詳しくは、こちらの記事・動画も参照してください。


言ってみれば、これもアリエルたちと同じ「種を超えた恋愛」と言えると思うのです。

私の感覚としては、映画を観た感想としてアリエルの恋愛指向に難癖をつける意見はいない印象…。それどころか「結ばれて良かった!」と考える人ばかりです。

しかしながら、フィクトロマンティック/フィクトセクシュアルの話になると…微妙な反応をする人が見える印象です。

なぜでしょう?


作中でのアリエルに対する反応

作中では人間(エリック)に恋をしたことへの賛成意見はありませんでした。
というか、父トリトンをはじめとして、反対意見中心でした。

その理由は「種を超えた恋愛」だからではなく「人間だから」
トリトンは、妻(アリエルの母)が人間によって殺されたと思っているために、人間を憎んでいるのです。

そこで、新たな疑問が生まれます。
では、フランダーやセバスチャンなどだったらよかったのか?【※2】
その辺りは作中では言及されていないので、何とも言えません。


作中でのエリックに対する反応

では「エリック側はどうなのか?」ですが、アニメ版(1989)では特に言及されていません。
基本的にアリエルがメインで描かれていたために、エリックサイドの心情については、それほど細かく描かれていませんでした。

ところが、実写版(2023)では違います。
アニメ版には出てこなかった「エリックの母」の登場によって、エリック側の気持ちが描かれるようになりました。

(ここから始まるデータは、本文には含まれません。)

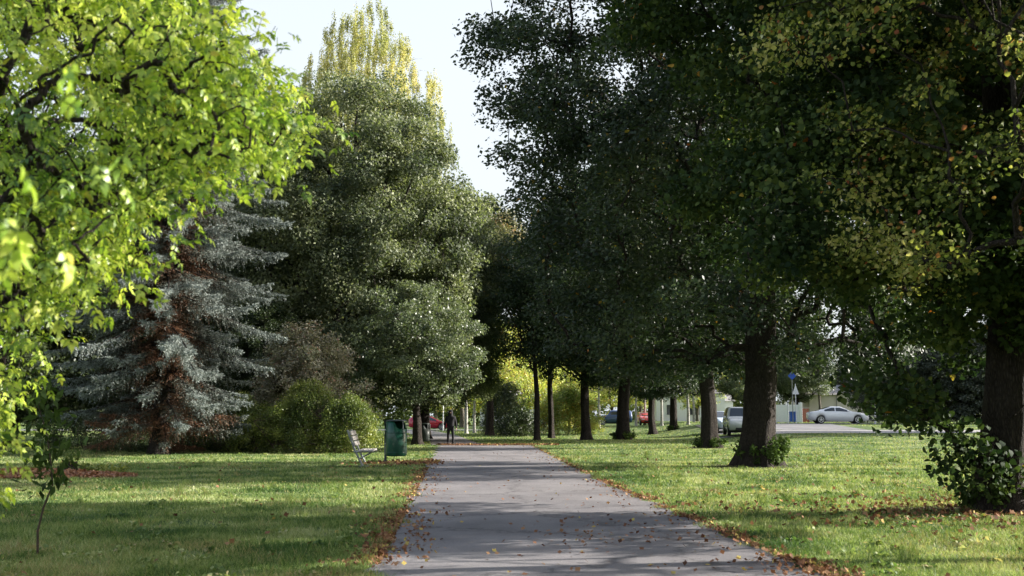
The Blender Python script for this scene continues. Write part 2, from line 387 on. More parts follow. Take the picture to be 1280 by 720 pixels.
def leaf_cloud(rng, C, rad, counts, size, axis_xy=None, flat=0.6, droop=0.25, aspect=0.62, upb=0.55, shell=0.45, fine=False):
    """quads (folded rhombi) round cluster centres C (n,3); rad (n,3)"""
    idx = np.repeat(np.arange(len(C)), counts); n = len(idx)
    d = unit(rng.normal(size=(n, 3))); rr = rng.random(n) ** shell
    P = C[idx] + d * rr[:, None] * rad[idx]
    outw = np.zeros((n, 3))
    if axis_xy is not None:
        outw[:, :2] = P[:, :2] - np.asarray(axis_xy); outw = unit(outw)
    N = unit(rng.normal(size=(n, 3)) * 0.75 + np.array([0, 0, upb]) + outw * 0.35)
    A = rng.normal(size=(n, 3)) + outw * 0.6; A[:, 2] -= droop * 2
    A = unit(A - N * np.sum(A * N, 1)[:, None]); B = np.cross(N, A)
    s = size * rng.uniform(0.65, 1.3, n)[:, None]
    base = P - A * s * .5; tip = P + A * s * .5 - N * s * .12
    mid = P + N * s * .1 - A * s * .06
    l = mid + B * s * aspect * .5 - N * s * .12; r_ = mid - B * s * aspect * .5 - N * s * .12
    if not fine:
        V = np.stack([base, r_, tip, l], 1).reshape(-1, 3)
        return V, np.arange(4 * n).reshape(n, 4)
    # ovate outline folded along the midrib: eight corners, four faces
    cu = rng.uniform(.0, .3, n)[:, None]; wv = rng.normal(size=(n, 1)) * .05
    def pt(u, v): return P + A * s * (u - .5) + B * s * aspect * v - N * s * (cu * (u - .4) ** 2 - abs(v) * .3 + wv * v)
    q = [pt(0, 0), pt(.2, .42), pt(.5, .5), pt(.8, .24), pt(1, 0), pt(.8, -.24), pt(.5, -.5), pt(.2, -.42)]
    V = np.stack(q, 1).reshape(-1, 3)
    quads = np.array([(7, 0, 1, 2), (7, 2, 3, 6), (6, 3, 4, 5)])
    return V, ((np.arange(n) * 8)[:, None, None] + quads[None]).reshape(-1, 4)

def rand_crown(rng, n, z0, z1, Rx, prof, shell=0.4, lobes=0.2, ctr=(0, 0), lean=(0, 0)):
    """cluster centres in a lumpy crown"""
    t = rng.random(n * 3); pr = prof(t); keep = rng.random(n * 3) < pr ** 1.6 / (pr.max() ** 1.6)
    t = t[keep][:n]; n = len(t)
    a = rng.random(n) * 2 * PI; ph = rng.random(6) * 2 * PI
    lob = 1 + lobes * (np.sin(2 * a + ph[0] + 3 * t) + .8 * np.sin(3 * a + ph[1] - 5 * t) + .6 * np.sin(5 * a + ph[2] + 9 * t)) * .6 + lobes * .35 * np.sin(t * 13 + ph[3] + 3 * a)
    r_ = Rx * prof(t) * lob * rng.random(n) ** shell
    return np.stack([ctr[0] + np.cos(a) * r_ + lean[0] * t, ctr[1] + np.sin(a) * r_ + lean[1] * t, z0 + t * (z1 - z0)], 1)

def grow(rng, tr, first, tips, arch=0.12, steps=4, climb=1.3):
    """joins tips to a trunk polyline: nearest lower node first"""
    pos = [p for p in tr]; par = [max(0, i - 1) for i in range(len(tr))]
    ax_ = np.array([np.interp(tips[:, 2], tr[:, 2], tr[:, k]) for k in (0, 1)]).T
    order = np.argsort(np.linalg.norm(tips[:, :2] - ax_, axis=1))
    PA = np.zeros((len(tr) + len(tips) * steps, 3)); PA[:len(tr)] = tr; m = len(tr); isT = []
    for i in order:
        p = tips[i]; q = PA[first:m]
        dd = np.linalg.norm(q - p, axis=1); hd = np.linalg.norm(q[:, :2] - p[:2], axis=1)
        cost = dd + climb * np.maximum(0, q[:, 2] - p[2] + .35 * hd)
        k = first + int(np.argmin(cost)); a = PA[k]; L_ = np.linalg.norm(p - a)
        pk = k
        for s_ in range(1, steps + 1):
            u = s_ / steps
            pt = a * (1 - u) + p * u + np.array([0, 0, arch * L_ * math.sin(PI * u)]) + (rng.normal(size=3) * .05 * L_ * (1 if s_ < steps else 0))
            PA[m] = pt; par.append(pk); pk = m; m += 1
        isT.append(pk)
    PA = PA[:m]; par = np.array(par)
    cnt = np.zeros(m); cnt[isT] = 1
    for i in range(m - 1, 0, -1):
        cnt[par[i]] += cnt[i]
    return PA, par, cnt, np.array(isT)

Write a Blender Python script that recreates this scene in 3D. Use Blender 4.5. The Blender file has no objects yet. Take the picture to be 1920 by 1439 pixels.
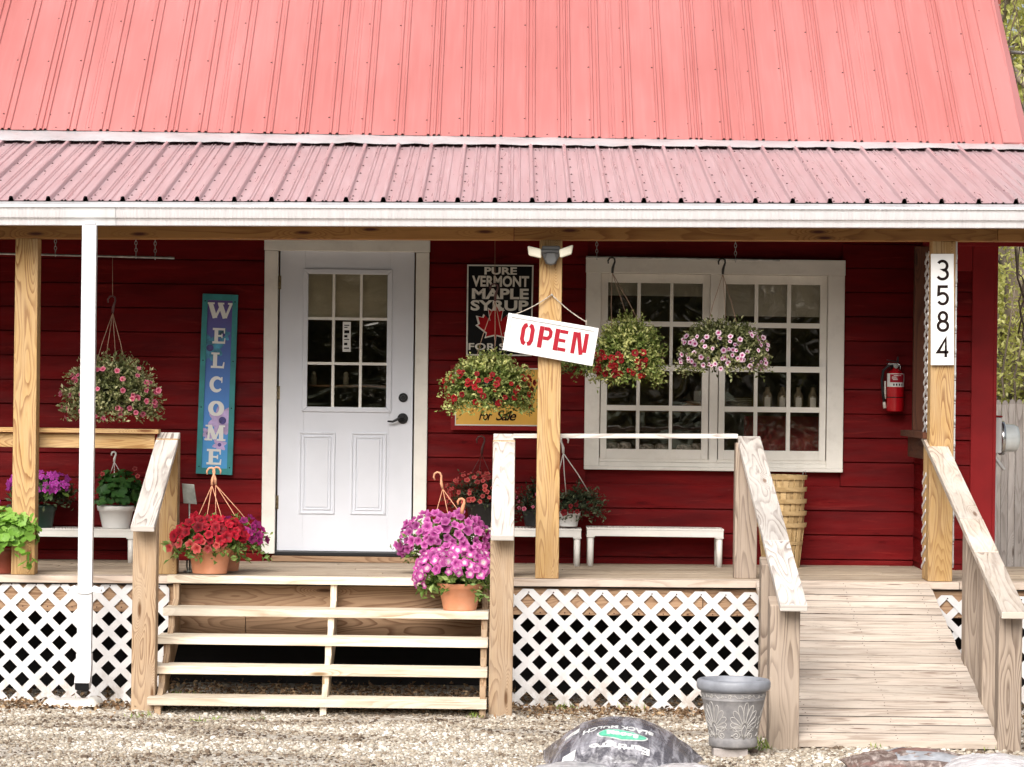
import bpy, math, random
import numpy as np
from mathutils import Vector, Matrix, noise

random.seed(7); rng = np.random.default_rng(7)
R = math.radians
SC = bpy.context.scene
COL = SC.collection

# ------------------------------------------------------------------ camera, sky, sun, exposure
ROLL = 0.0125; FPX = 6040.0; CAMZ = 2.02
cam = bpy.data.cameras.new('camera'); camo = bpy.data.objects.new('camera', cam); COL.objects.link(camo)
cam.sensor_width = 36; cam.lens = FPX / 1920 * 36; cam.clip_start = 0.1; cam.clip_end = 2000
camo.matrix_world = Matrix.Translation((0, -20, CAMZ)) @ Matrix.Rotation(R(90), 4, 'X') @ Matrix.Rotation(ROLL, 4, 'Z')
SC.camera = camo
W = bpy.data.worlds.new('World'); SC.world = W; W.use_nodes = True
SUN_EL, SUN_AZ = R(39), R(195)      # azimuth clockwise from +Y (north): light from behind the camera, a little left
nt = W.node_tree; sky = nt.nodes.new('ShaderNodeTexSky'); sky.sky_type = 'NISHITA'; sky.sun_disc = False
sky.sun_elevation = SUN_EL; sky.sun_rotation = SUN_AZ; sky.air_density = 1.0; sky.dust_density = 6.0; sky.ozone_density = 1.0
bg = nt.nodes['Background']; bg.inputs[1].default_value = 0.12
hs = nt.nodes.new('ShaderNodeHueSaturation'); hs.inputs['Saturation'].default_value = 0.35
nt.links.new(sky.outputs[0], hs.inputs['Color']); nt.links.new(hs.outputs[0], bg.inputs[0])
sl = bpy.data.lights.new('sun', 'SUN'); sl.energy = 2.2; sl.angle = R(42); sl.color = (1, 0.96, 0.9)
so = bpy.data.objects.new('sun', sl); COL.objects.link(so)
sd = Vector((math.sin(SUN_AZ) * math.cos(SUN_EL), math.cos(SUN_AZ) * math.cos(SUN_EL), math.sin(SUN_EL)))
so.rotation_euler = sd.to_track_quat('Z', 'Y').to_euler(); so.location = sd * 60
SC.view_settings.view_transform = 'Standard'; SC.view_settings.look = 'None'; SC.view_settings.gamma = 1
SC.view_settings.exposure = 0.66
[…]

エリックの母が、相手は人間ではなく人魚なんだから諦めるよう説得するシーンがあるのです。
しかし、エリックは諦めなかったわけですが…。

先の章とも関連しますが、この辺りもアニメ版と実写版の違いで、今の時代と照らし合わせることのできるポイントなのではないでしょうか?




さいごに

ということで、映画『リトル・マーメイド』と「フィクトロマンティック/フィクトセクシュアル」を関連づけて記事を書いてみました。
しかしながら、私自身が「フィクトロマンティック/フィクトセクシュアル」について勉強不足だったことが否めないため、今後書き直しを行うということ念頭に置いていただきたいと思います。

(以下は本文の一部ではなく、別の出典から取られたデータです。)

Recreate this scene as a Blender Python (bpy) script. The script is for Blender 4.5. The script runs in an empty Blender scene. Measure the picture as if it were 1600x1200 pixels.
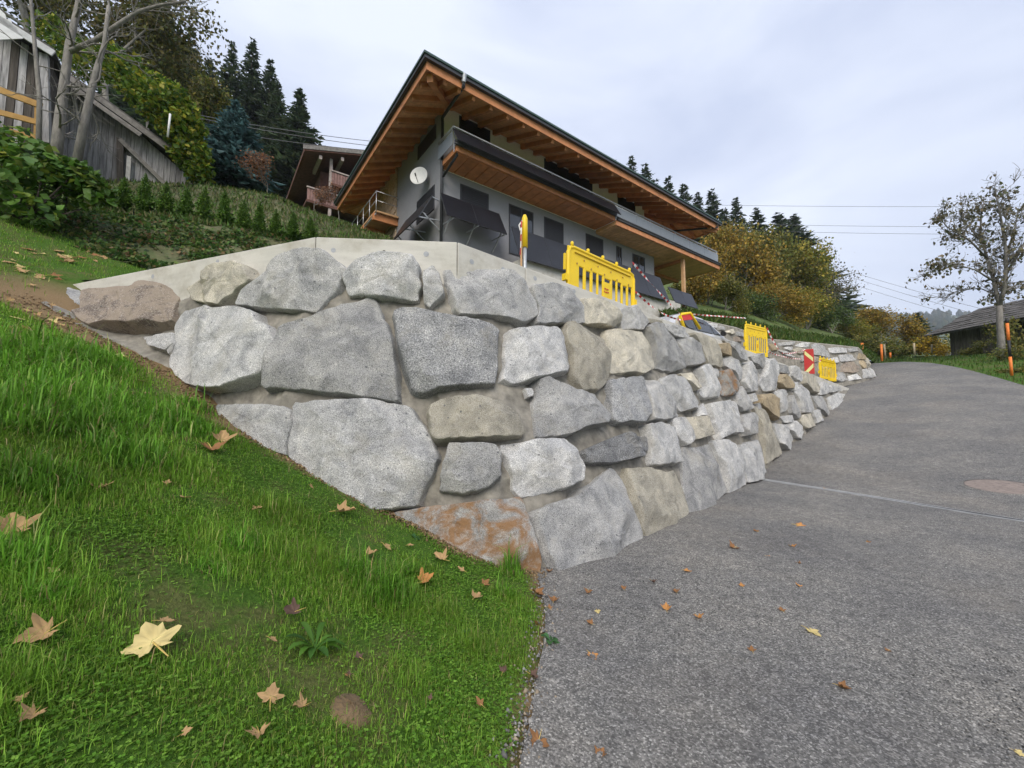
import bpy, math, random
import numpy as np
from mathutils import Vector, noise as mnoise
from mathutils.bvhtree import BVHTree
from mathutils.geometry import delaunay_2d_cdt
random.seed(7); RNG = np.random.default_rng(7)
C = bpy.context.scene.collection
SC = bpy.context.scene
# ------------------------------------------------------------------ camera
FPX, PITCH, EYE = 630.0, math.atan(45/630), 1.6
cam = bpy.data.cameras.new('camera'); cam.sensor_width = 36; cam.lens = FPX/1600*36
cam.clip_start = .05; cam.clip_end = 6000
co = bpy.data.objects.new('camera', cam); C.objects.link(co)
co.location = (0, 0, EYE); co.rotation_euler = (math.pi/2+PITCH, 0, 0); SC.camera = co
# ------------------------------------------------------------------ sky, sun, exposure
W = bpy.data.worlds.new('World'); SC.world = W; W.use_nodes = True
wn, wl = W.node_tree.nodes, W.node_tree.links; wn.clear()
SUN_EL, SUN_AZ = math.radians(40), math.radians(186)     # azimuth clockwise from +Y
sky = wn.new('ShaderNodeTexSky'); sky.sky_type = 'NISHITA'; sky.sun_disc = False
sky.sun_elevation = SUN_EL; sky.sun_rotation = SUN_AZ
tc = wn.new('ShaderNodeTexCoord'); mp = wn.new('ShaderNodeMapping'); mp.inputs['Scale'].default_value = (1, 1, 2.6)
cl = wn.new('ShaderNodeTexNoise'); cl.inputs['Scale'].default_value = 1.7; cl.inputs['Detail'].default_value = 5; cl.inputs['Roughness'].default_value = .5
cl.inputs['Distortion'].default_value = .6
cr = wn.new('ShaderNodeValToRGB')
cr.color_ramp.elements[0].position = .36; cr.color_ramp.elements[0].color = (3.2, 3.55, 4.55, 1)
cr.color_ramp.elements[1].position = .63; cr.color_ramp.elements[1].color = (4.55, 4.85, 5.6, 1)
mx = wn.new('ShaderNodeMix'); mx.data_type = 'RGBA'; mx.inputs[0].default_value = .93
bg = wn.new('ShaderNodeBackground'); bg.inputs['Strength'].default_value = .1
out = wn.new('ShaderNodeOutputWorld')
wl.new(tc.outputs['Generated'], mp.inputs[0]); wl.new(mp.outputs[0], cl.inputs['Vector']); wl.new(cl.outputs['Fac'], cr.inputs[0])
wl.new(sky.outputs[0], mx.inputs[6]); wl.new(cr.outputs[0], mx.inputs[7]); wl.new(mx.outputs[2], bg.inputs[0]); wl.new(bg.outputs[0], out.inputs[0])
sl = bpy.data.lights.new('sun', 'SUN'); sl.energy = 1.5; sl.angle = math.radians(36); sl.color = (1, .93, .82)
so = bpy.data.objects.new('sun', sl); C.objects.link(so)
sd = Vector((math.sin(SUN_AZ)*math.cos(SUN_EL), math.cos(SUN_AZ)*math.cos(SUN_EL), math.sin(SUN_EL)))
so.rotation_euler = sd.to_track_quat('Z', 'Y').to_euler()
SC.view_settings.view_transform = 'Standard'; SC.view_settings.look = 'None'
SC.view_settings.gamma = 1; SC.view_settings.exposure = 1.12
SC.render.engine = 'CYCLES'
SC.cycles.use_denoising = True; SC.cycles.max_bounces = 6; SC.cycles.transparent_max_bounces = 6
SC.cycles.use_adaptive_sampling = True; SC.cycles.adaptive_threshold = .02
# ------------------------------------------------------------------ pixel maths (photo pixels, 1600x1200)
A3 = np.array
def ray(px, py):
    u = (px-800)/FPX; v = (600-py)/FPX
    return A3([u, math.cos(PITCH)-v*math.sin(PITCH), math.sin(PITCH)+v*math.cos(PITCH)])
def P(px, py, d):
    r = ray(px, py); return A3([0, 0, EYE])+r*(d/r[1])
def RPL(px, py, p0, n):                      # ray against a plane
    r = ray(px, py); o = A3([0, 0, EYE]); return o+r*(((p0-o)@n)/(r@n))
def SP(v, w): return w*np.logaddexp(0, v/w)
def H(x, y):                                 # ground height
    s = .72*x+.69*y
    return (.196*SP(s-11.6, .8)-.096*SP(s-37, 1.5)-.08*SP(s-62, 2)+.45*SP(-x+.1, .25)
            +.3*SP(y-5.6, .5)/(1+np.exp(np.clip(x/.6+2, -50, 50))))
def G(px, py):                               # ray against the ground
    r = ray(px, py); k = .3
    while k < 300:
        p = A3([0, 0, EYE])+k*r
        if p[2] < H(p[0], p[1]): return p
        k *= 1.002
    return p
PH = math.radians(53.1)
AX, BX, ZX = A3([math.sin(PH), math.cos(PH), 0]), A3([-math.cos(PH), math.sin(PH), 0]), A3([0, 0, 1.])
# ------------------------------------------------------------------ helpers
def link(o, parent=None):
    C.objects.link(o)
    if parent is not None: o.parent = parent
    return o
def tag(o, label=None, cat=None, group=None, kind=None):
    if label: o['label'] = label
    if cat: o['category'] = cat
    if group: o['group'] = group
    if kind: o['kind'] = kind
    return o
def thing(name, label, cat, loc=(0, 0, 0), rz=0, group=None):
    o = bpy.data.objects.new(name, None); o.empty_display_size = .1
    o.location = loc; o.rotation_euler = (0, 0, rz); link(o); return tag(o, label, cat, group)
def npmesh(name, V, F, mats=None, cols=None, smooth=False):
    V = np.asarray(V, dtype=np.float32).reshape(-1, 3); me = bpy.data.meshes.new(name)
    if isinstance(F, np.ndarray):
        m, k = F.shape; me.vertices.add(len(V)); me.vertices.foreach_set('co', V.ravel())
        me.loops.add(m*k); me.loops.foreach_set('vertex_index', F.ravel().astype(np.int32))
        me.polygons.add(m); me.polygons.foreach_set('loop_start', (np.arange(m)*k).astype(np.int32))
        me.polygons.foreach_set('loop_total', np.full(m, k, np.int32)); me.update(calc_edges=True); me.validate()
    else:
        me.from_pydata(V.tolist(), [], F)
    if cols is not None:
        ca = me.color_attributes.new('Col', 'FLOAT_COLOR', 'POINT')
        c4 = np.ones((len(V), 4), np.float32); c4[:, :3] = cols; ca.data.foreach_set('color', c4.ravel())
    if smooth: me.polygons.foreach_set('use_smooth', np.ones(len(me.polygons), bool))
    if mats: me.materials.append(mats)
    return me
def obj(name, me, parent=None, loc=None):
    o = bpy.data.objects.new(name, me); link(o, parent)
    if loc is not None: o.location = loc
    return o
class MB:
    def __init__(s): s.v = []; s.f = []
    def add(s, V, F):
        n = len(s.v); s.v += [tuple(map(float, p)) for p in V]; s.f += [[i+n for i in q] for q in F]; return s
    def hexa(s, p):                          # p: 8 points, bottom 4 then top 4
        return s.add(p, [[3, 2, 1, 0], [4, 5, 6, 7], [0, 1, 5, 4], [1, 2, 6, 5], [2, 3, 7, 6], [3, 0, 4, 7]])
    def bar(s, p, q, w, h, up=ZX, tw=1.0):   # square bar from p to q
        p, q = A3(p, dtype=float), A3(q, dtype=float); d = q-p; d /= np.linalg.norm(d)
        r = np.cross(d, up); 
        if np.linalg.norm(r) < 1e-4: r = np.cross(d, A3([1., 0, 0]))
        r /= np.linalg.norm(r); u = np.cross(r, d)
        c = [(-1, -1), (1, -1), (1, 1), (-1, 1)]
        return s.hexa([p+r*w/2*a+u*h/2*b for a, b in c]+[q+(r*w/2*a+u*h/2*b)*tw for a, b in c])
    def tube(s, pts, rad, n=8, cap=True):
        pts = [A3(p, dtype=float) for p in pts]
        if not hasattr(rad, '__len__'): rad = [rad]*len(pts)
        V = []; F = []; up = A3([.13, .31, .94])
        for i, p in enumerate(pts):
            d = pts[min(i+1, len(pts)-1)]-pts[max(i-1, 0)]; d = d/(np.linalg.norm(d)+1e-9)
            r = np.cross(d, up); 
            if np.linalg.norm(r) < 1e-3: r = np.cross(d, A3([1., 0, 0]))
            r /= np.linalg.norm(r); u = np.cross(r, d)
            for k in range(n):
                a = 2*math.pi*k/n; V.append(p+rad[i]*(math.cos(a)*r+math.sin(a)*u))
        for i in range(len(pts)-1):
            for k in range(n):
                F.append([i*n+k, i*n+(k+1) % n, (i+1)*n+(k+1) % n, (i+1)*n+k])
        if cap: F.append(list(range(n))[::-1]); F.append([(len(pts)-1)*n+k for k in range(n)])
        return s.add(V, F)
    def build(s, name, mat, parent=None, smooth=False, bev=0, loc=None):
        o = obj(name, npmesh(name, s.v, s.f, mat, smooth=smooth), parent, loc)
        if bev:
            m = o.modifiers.new('bevel', 'BEVEL'); m.width = bev; m.segments = 2; m.limit_method = 'ANGLE'
        return o
class Frame:                                 # s along a, t along b, z up
    def __init__(s, O, a=AX, b=BX): s.O = A3([O[0], O[1], 0.]); s.a = a; s.b = b
    def p(s, u, t, z): return s.O+u*s.a+t*s.b+z*ZX
    def box(s, mb, u0, u1, t0, t1, z0, z1):
        q = [(u0, t0), (u1, t0), (u1, t1), (u0, t1)]
        return mb.hexa([s.p(a, b, z0) for a, b in q]+[s.p(a, b, z1) for a, b in q])
    def front(s, px, py, t):
        q = RPL(px, py, s.O+t*s.b, s.b)-s.O; return float(q@s.a), float(q[2])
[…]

また、文章力や語彙力が完璧だというわけでもないため、誤った認識を招きかねない書き方をしている可能性があることを事前に謝っておきます。

もし何かご意見等ありましたら、コメントをいただけると幸いです。
最後までお読みいただき、ありがとうございました。




※1:テレビ番組等でチラッと見た程度なので、資料等はありません。すみません。
※2:フランダーのモチーフはイシダイ、セバスチャンのモチーフはカニとされています。